* _Short exercise_
Only the lines between the line with "Write part 2" and the line with "MB().tube(pts, [.004+.003*math.sin(PI*i/14) for", together with those two lines themselves, are to be copied exactly.

>>>>

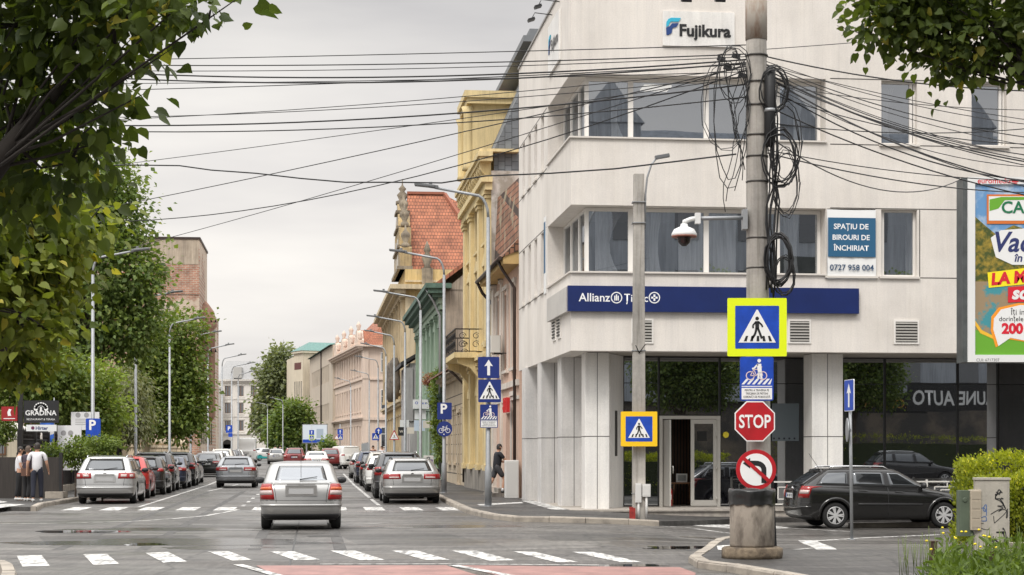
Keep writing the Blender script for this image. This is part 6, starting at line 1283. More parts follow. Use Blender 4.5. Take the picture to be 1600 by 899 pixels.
for i, (x, y) in enumerate(((1127, 92), (1150, 88), (1137, 106), (1160, 118))):
    b = thing('cable_clamp', 'small black clamp on the cables just left of the pole top', 'cable clamp', P(x, y, 26.97), 0, 'cable clamps left of the pole'); MB().obox((0, 0, 0), (.06, 0, -.015), (0, .03, 0), (.008, 0, .03)).build('clamp', M_cab, b); MB().tube([(-.03, 0, .0), (-.05, 0, .06), (.02, 0, .07)], .01, 5).build('hook', M_cab, b)
# camera on its arm
cm = thing('security_camera', 'white dome security camera on a steel arm from the concrete pole', 'camera', P(1069, 368, 26.6)); k = 26.6/F
MB().lathe([(.185, -.02), (.19, .02), (.15, .09), (.06, .13), (.05, .17)], 20).build('housing', mat('camera_white', (.66, .66, .65), .35), cm); MB().lathe([(.04, -.155), (.085, -.11), (.10, -.05), (.12, -.021)], 18).build('dome', mat('camera_dome', (.02, .012, .012), .08), cm)
MB().lathe([(.187, -.028), (.187, -.005)], 20).build('rim', mat('camera_rim', (.25, .10, .07), .5), cm)
b = MB(); b.tube([(0, 0, .16), (.0, 0, .20), (.10, 0, .24), (.18, 0, .25)], .035, 8); b.box(.16, .24, -.05, .05, .17, .33); b.build('mount', MATS['camera_white'], cm); b = MB(); b.tube([(.22, 0, .25), (.95, .3, .30)], .03, 8); b.build('arm', M_galv, cm); b = MB(); b.box(.9, .97, .2, .4, .12, .42); b.build('clamp', M_galv, cm)
# bin and post at the pole foot
bn_ = G(1175, 872, .10); bt = thing('litter_bin', 'round stained concrete litter bin with black bag rim at the pole foot', 'litter bin', bn_); H_ = 1.0
M_binc = mat('bin_concrete', (.27, .235, .195), .9, c2=(.075, .06, .048), vscale=3.2, thr=(.46, .66), bump=.4, bscale=30, stretch=(1, 1, .45), detail=10)
MB().lathe([(.31, .16), (.325, .2), (.325, .84), (.31, .86), (.25, .86)], 28).build('drum', M_binc, bt); b = MB(); b.lathe([(.44, .0), (.45, .05), (.44, .14), (.40, .165)], 24); rr = random.Random(3); b.v = [(v[0]*(1+rr.uniform(-.03, .03)), v[1]*(1+rr.uniform(-.03, .03)), v[2]) for v in b.v]; b.build('foot', mat('bin_foot', (.20, .155, .105), .95, c2=(.08, .06, .042), vscale=6, thr=(.4, .62), bump=.8, bscale=14), bt)
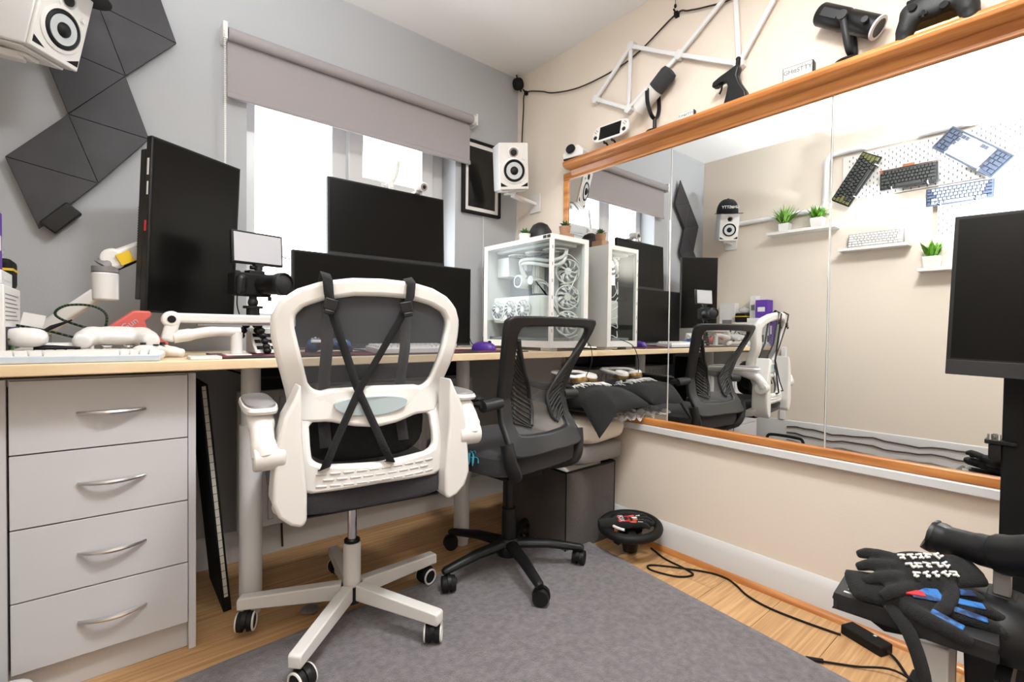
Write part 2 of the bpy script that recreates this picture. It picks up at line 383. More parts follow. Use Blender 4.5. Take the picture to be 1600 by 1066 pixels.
t = thing('drawer_unit', 'light grey four-drawer unit under the left end of the desk', 'drawer unit', (-1.856, -.3, 0))
def cb(a, b_, n='side_panel', m='melamine', bev=.0015): return MB().bx((a[0]+1.856, a[1]+.3, a[2]), (b_[0]+1.856, b_[1]+.3, b_[2])).build(n, m, t, bev=bev)
cb((-1.671, -.526, 0), (-1.652, -.06, .803)); cb((-2.062, -.526, 0), (-2.034, -.06, .803)); cb((-2.034, -.515, .785), (-1.671, -.06, .803), 'top_panel')
cb((-2.034, -.075, .02), (-1.671, -.06, .785), 'back_panel'); cb((-2.034, -.505, 0), (-1.671, -.49, .086), 'plinth'); cb((-2.034, -.50, .086), (-1.671, -.49, .785), 'inner_shadow_board', 'dark_gap', 0)
for k, (z0, z1) in enumerate(((.6215, .799), (.4405, .618), (.2615, .437), (.086, .258))):
    d = cb((-2.029, -.534, z0), (-1.673, -.512, z1), 'drawer', bev=.001)
    zc = (z0+z1)/2 + .002; pts = [(x, -.236-.026*(1-((x-.018)/.069)**2), zc) for x in [.018-.069+.138*i/14 for i in range(15)]]
    MB().tube(pts, [.004+.003*math.sin(PI*i/14) for i in range(15)], 8).build('handle', 'steel', d)

# ================================================================== casters and chairs
def caster(parent, x, y, zr, rim, z0=.017):
    b = MB(TR((x, y, 0), rz=zr)); g = .03
    b.tube([(.0, 0, z0+.075), (0, 0, z0+.045)], .008, 8)
    pr = [(.0, -.008)] + [(.031*math.cos(a), .031*math.sin(a)) for a in [PI*i/12 for i in range(13)]]
    b.prism([(q[0], q[1]) for q in [(.031*math.cos(a), .031*math.sin(a)+.0) for a in [-.3+(PI+.6)*i/12 for i in range(13)]]], .012, Matrix(((1, 0, 0, .012), (0, 0, 1, -.006), (0, 1, 0, z0+.032), (0, 0, 0, 1))))
    c = b.build('caster', 'plastic_black', parent)
    w = MB(TR((x, y, 0), rz=zr))
    for s in (-1, 1): w.cyl((.012, s*.007, z0+.029), (.012, s*.023, z0+.029), .029, .027, 20)
    w.build('wheel', 'rubber', c)
    if rim:
        w = MB(TR((x, y, 0), rz=zr))
        for s in (-1, 1):
            w.tube([(.012+.0245*math.cos(a), s*.023, z0+.029+.0245*math.sin(a)) for a in [2*PI*i/20 for i in range(20)]], .0035, 6, closed=True)
        w.build('wheel_rim', 'plastic_white', c)
def wcy(x, z, side, th=.034):
    y = -.285 + .055*math.exp(-((z-.74)/.09)**2) - .12*max(0, z-.92) + .9*x*x + side*th
    return Vector((x, y, z))
def sym(h): return h + [(-x, z) for x, z in reversed(h) if x > 0]
ch = thing('office_chair', 'white mesh-back office chair with crossed black straps on its back', 'chair', (-1.255, -.695, 0), (0, 0, R(-7)))
O1 = [(0, 1.068), (.08, 1.065), (.15, 1.053), (.205, 1.032), (.24, 1.002), (.258, .962), (.257, .92), (.246, .865), (.23, .81), (.216, .76), (.212, .715), (.19, .69), (.12, .69), (.06, .675), (0, .668)]
I1 = [(0, 1.022), (.07, 1.02), (.14, 1.007), (.185, .99), (.207, .965), (.207, .94), (.196, .89), (.182, .835), (.17, .793), (.155, .774), (.13, .77), (.06, .774), (0, .777)]
b = MB().ring(sym(O1), sym(I1), wcy, 96, (0, .88))
O2 = [(.212, .715), (.214, .66), (.212, .60), (.205, .55), (.19, .515), (0, .522)]; O2 = [(0, .78), (.12, .776), (.175, .76)] + O2
I2 = [(0, .672), (.06, .678), (.11, .694), (.15, .70), (.167, .685), (.168, .63), (.165, .595), (.14, .585), (0, .578)]
b.ring(sym(O2), sym(I2), lambda x, z, s: wcy(x, z, s) + Vector((0, -.0007, 0)), 72, (0, .635))
b.build('back_frame', 'plastic_white', ch, bev=.011, seg=3)
MB().ring(sym([(x*1.03, .9+(z-.9)*1.03) for x, z in I1]), None, wcy, 64, (0, .9)).build('back_mesh', 'mesh_dark', ch)
bd = [(-.012+.098*math.cos(a), .735+(.018 if math.sin(a) > 0 else .032)*math.sin(a)) for a in [2*PI*i/40 for i in range(40)]]
b = MB(); b.add([Vector((x, -.2555+.9*x*x, z)) for x, z in bd] + [Vector((x, -.235+.9*x*x, z)) for x, z in bd], [tuple(range(40))] + [(i, (i+1) % 40, 40+(i+1) % 40, 40+i) for i in range(40)]); b.build('badge', 'badge', ch)
sl = None
for r in range(3):
    for k in range(10 if r != 1 else 9):
        x = (k-4.5+(0 if r != 1 else .5))*.0325; z = .565-r*.0155; p = wcy(x, z, 0); an = math.atan(1.8*x)
        if sl is None: sl = MB().bx((-.0135, -.0016, -.003), (.0135, .004, .003)).build('vent_slot', 'skirt_grey', ch, bev=.0025, loc=p, rot=(0, 0, an))
        else: copy(sl, ch, p, (0, 0, an))
def ribbon(pts, wd, name, m, parent, wdir=None):
    P = [Vector(p) for p in pts]; vs = []
    for i in range(len(P)):
        tv = (P[min(i+1, len(P)-1)]-P[max(i-1, 0)]).normalized(); sd = Vector(wdir) if wdir else tv.cross(Vector((0, 1, 0)))
        sd = sd.normalized() if sd.length > .05 else Vector((1, 0, 0)); vs += [P[i]-sd*wd/2, P[i]+sd*wd/2]
    return MB().add(vs, [(2*i, 2*i+1, 2*i+3, 2*i+2) for i in range(len(P)-1)]).build(name, m, parent, solid=.0028)
yb = lambda x, z: wcy(x, z, 0).y - .011
for (x0, xa, xb) in ((-.140, -.052, .024), (.072, -.048, -.140)):
    p = [(x0, wcy(x0, 1.04, 1).y+.006, 1.0), (x0, wcy(x0, 1.05, 1).y+.004, 1.055), (x0, wcy(x0, 1.06, .5).y, 1.075), (x0, yb(x0, 1.055)-.002, 1.058), (x0*.97, yb(x0, 1.02)-.002, 1.02), (xa+(x0-xa)*.8, yb(x0, .97)+.002, .965), (xa, yb(xa, .78)-(.003 if x0 > 0 else 0), .775), (xb*.7+xa*.3, yb(xb, .64), .64), (xb, yb(xb, .582), .582), (xb+(xb-xa)*.05, yb(xb, .578)+.03, .574)]
    ribbon(p, .025, 'strap', 'fabric_black', ch, (1, 0, .25 if x0 > 0 else -.25))
    MB(TR((x0*.9+xa*.1, yb(x0, .99)-.004, .995), ry=-12 if x0 > 0 else 14)).box((0, 0, 0), (.034, .008, .03)).box((0, -.005, -.02), (.026, .006, .012)).build('buckle', 'plastic_black', ch, bev=.003)
for x in (-.125, .085): ribbon([(x, wcy(x, z, 1).y+.012, z) for z in (1.02, .95, .88, .8, .72, .62)], .03, 'front_strap', 'fabric_dark', ch, (1, 0, 0))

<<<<

* _Exercise output_
Write part 2 of the bpy script that recreates this picture. It picks up at line 383. More parts follow. Use Blender 4.5. Take the picture to be 1600 by 1066 pixels.
t = thing('drawer_unit', 'light grey four-drawer unit under the left end of the desk', 'drawer unit', (-1.856, -.3, 0))
def cb(a, b_, n='side_panel', m='melamine', bev=.0015): return MB().bx((a[0]+1.856, a[1]+.3, a[2]), (b_[0]+1.856, b_[1]+.3, b_[2])).build(n, m, t, bev=bev)
cb((-1.671, -.526, 0), (-1.652, -.06, .803)); cb((-2.062, -.526, 0), (-2.034, -.06, .803)); cb((-2.034, -.515, .785), (-1.671, -.06, .803), 'top_panel')
cb((-2.034, -.075, .02), (-1.671, -.06, .785), 'back_panel'); cb((-2.034, -.505, 0), (-1.671, -.49, .086), 'plinth'); cb((-2.034, -.50, .086), (-1.671, -.49, .785), 'inner_shadow_board', 'dark_gap', 0)
for k, (z0, z1) in enumerate(((.6215, .799), (.4405, .618), (.2615, .437), (.086, .258))):
    d = cb((-2.029, -.534, z0), (-1.673, -.512, z1), 'drawer', bev=.001)
    zc = (z0+z1)/2 + .002; pts = [(x, -.236-.026*(1-((x-.018)/.069)**2), zc) for x in [.018-.069+.138*i/14 for i in range(15)]]
    MB().tube(pts, [.004+.003*math.sin(PI*i/14) for i in range(15)], 8).build('handle', 'steel', d)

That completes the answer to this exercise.